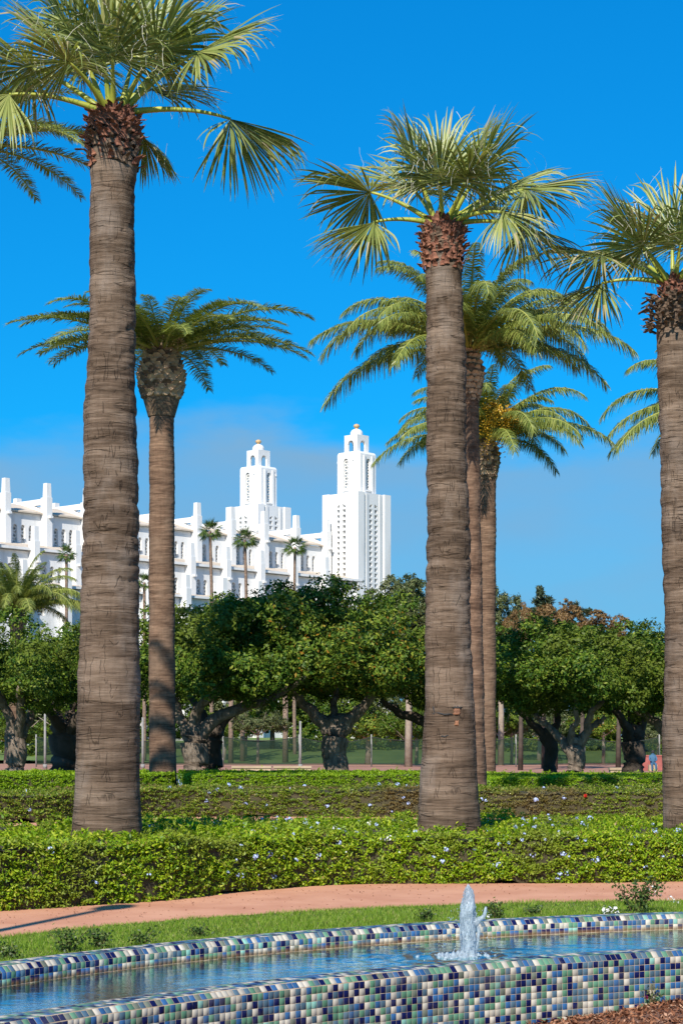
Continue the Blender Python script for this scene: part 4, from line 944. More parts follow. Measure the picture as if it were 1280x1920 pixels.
fan_palm('tallest fan palm at the left, thick ringed trunk with red leaf-base collar', PALM_L,
         [(-.1, .46), (.5, .425), (zL(1480), .385), (zL(1350), .365), (zL(1250), .355), (zL(1200), .325), (zL(1000), .308), (zL(850), .305), (zL(760), .30), (zL(720), .275), (zL(600), .268), (zL(480), .262), (zL(380), .258), (zL(320), .265), (zL(255), .26), (zL(212), .15)],
         [(0, 0, 0), (zL(1000), .045, 0), (zL(600), .06, .0), (zL(200), .085, 0)], zL(212), FL, 3,
         [(zL(314), zL(270), .262, .27, 4, 19, SC_RED + SC_DRK, -.15), (zL(272), zL(228), .265, .25, 7, 20, SC_RED, -.02), (zL(228), zL(208), .22, .13, 4, 13, SC_RED, .05)])
fan_palm('fan palm in the middle with torn bark and a square scar low on its trunk', PALM_M,
         [(-.1, .47), (.5, .42), (zM(1480), .38), (zM(1400), .345), (zM(1300), .305), (zM(1150), .29), (zM(1000), .27), (zM(850), .255), (zM(700), .245), (zM(600), .238), (zM(500), .24), (zM(455), .25), (zM(418), .13)],
         [(0, 0, 0), (zM(1000), -.015, 0), (zM(700), -.035, 0), (zM(420), -.085, 0)], zM(420), FM, 4,
         [(zM(505), zM(472), .235, .25, 4, 18, SC_RED, -.1), (zM(472), zM(436), .245, .235, 7, 19, SC_RED + [SC_DRK[0]], .0), (zM(436), zM(416), .21, .12, 4, 12, SC_RED, .05)])
fan_palm('fan palm at the right edge with a wide shaggy brown collar', PALM_R,
         [(-.1, .36), (.5, .335), (zR(1400), .315), (zR(1345), .31), (zR(1330), .275), (zR(1150), .262), (zR(1000), .26), (zR(850), .255), (zR(700), .25), (zR(620), .25), (zR(560), .20), (zR(528), .12)],
         [(0, 0, 0), (zR(1000), -.09, 0), (zR(530), -.21, 0)], zR(530), FR, 5,
         [(zR(618), zR(562), .29, .26, 9, 19, SC_DRK, .35), (zR(562), zR(528), .17, .12, 6, 12, SC_RED, -.1)])
# street lamp outside the frame at the left: its shadow lies across the path
lp = empty('lamp_post', (-5.0, 11.0, 0)); tag(lp, 'slim lamp post just outside the left edge, its shadow streaking the path', 'lamp post')
mb = MB(); mb.tube([(0, 0, -.1), (0, 0, .8), (0, 0, 4), (0, 0, 7.0)], [.16, .10, .08, .06], 14); mb.build('post', M['post'], lp)
mb = MB(); mb.lathe([(.05, 6.99), (.16, 7.1), (.2, 7.3), (.14, 7.45), (.02, 7.52)], n=16); mb.build('lantern', M['post'], lp)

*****

> **Exercise instructions**: Leave the pictures out and copy the rest of the data exactly.

> **Final result**:
Continue the Blender Python script for this scene: part 4, from line 944. More parts follow. Measure the picture as if it were 1280x1920 pixels.
fan_palm('tallest fan palm at the left, thick ringed trunk with red leaf-base collar', PALM_L,
         [(-.1, .46), (.5, .425), (zL(1480), .385), (zL(1350), .365), (zL(1250), .355), (zL(1200), .325), (zL(1000), .308), (zL(850), .305), (zL(760), .30), (zL(720), .275), (zL(600), .268), (zL(480), .262), (zL(380), .258), (zL(320), .265), (zL(255), .26), (zL(212), .15)],
         [(0, 0, 0), (zL(1000), .045, 0), (zL(600), .06, .0), (zL(200), .085, 0)], zL(212), FL, 3,
         [(zL(314), zL(270), .262, .27, 4, 19, SC_RED + SC_DRK, -.15), (zL(272), zL(228), .265, .25, 7, 20, SC_RED, -.02), (zL(228), zL(208), .22, .13, 4, 13, SC_RED, .05)])
fan_palm('fan palm in the middle with torn bark and a square scar low on its trunk', PALM_M,
         [(-.1, .47), (.5, .42), (zM(1480), .38), (zM(1400), .345), (zM(1300), .305), (zM(1150), .29), (zM(1000), .27), (zM(850), .255), (zM(700), .245), (zM(600), .238), (zM(500), .24), (zM(455), .25), (zM(418), .13)],
         [(0, 0, 0), (zM(1000), -.015, 0), (zM(700), -.035, 0), (zM(420), -.085, 0)], zM(420), FM, 4,
         [(zM(505), zM(472), .235, .25, 4, 18, SC_RED, -.1), (zM(472), zM(436), .245, .235, 7, 19, SC_RED + [SC_DRK[0]], .0), (zM(436), zM(416), .21, .12, 4, 12, SC_RED, .05)])
fan_palm('fan palm at the right edge with a wide shaggy brown collar', PALM_R,
         [(-.1, .36), (.5, .335), (zR(1400), .315), (zR(1345), .31), (zR(1330), .275), (zR(1150), .262), (zR(1000), .26), (zR(850), .255), (zR(700), .25), (zR(620), .25), (zR(560), .20), (zR(528), .12)],
         [(0, 0, 0), (zR(1000), -.09, 0), (zR(530), -.21, 0)], zR(530), FR, 5,
         [(zR(618), zR(562), .29, .26, 9, 19, SC_DRK, .35), (zR(562), zR(528), .17, .12, 6, 12, SC_RED, -.1)])
# street lamp outside the frame at the left: its shadow lies across the path
lp = empty('lamp_post', (-5.0, 11.0, 0)); tag(lp, 'slim lamp post just outside the left edge, its shadow streaking the path', 'lamp post')
mb = MB(); mb.tube([(0, 0, -.1), (0, 0, .8), (0, 0, 4), (0, 0, 7.0)], [.16, .10, .08, .06], 14); mb.build('post', M['post'], lp)
mb = MB(); mb.lathe([(.05, 6.99), (.16, 7.1), (.2, 7.3), (.14, 7.45), (.02, 7.52)], n=16); mb.build('lantern', M['post'], lp)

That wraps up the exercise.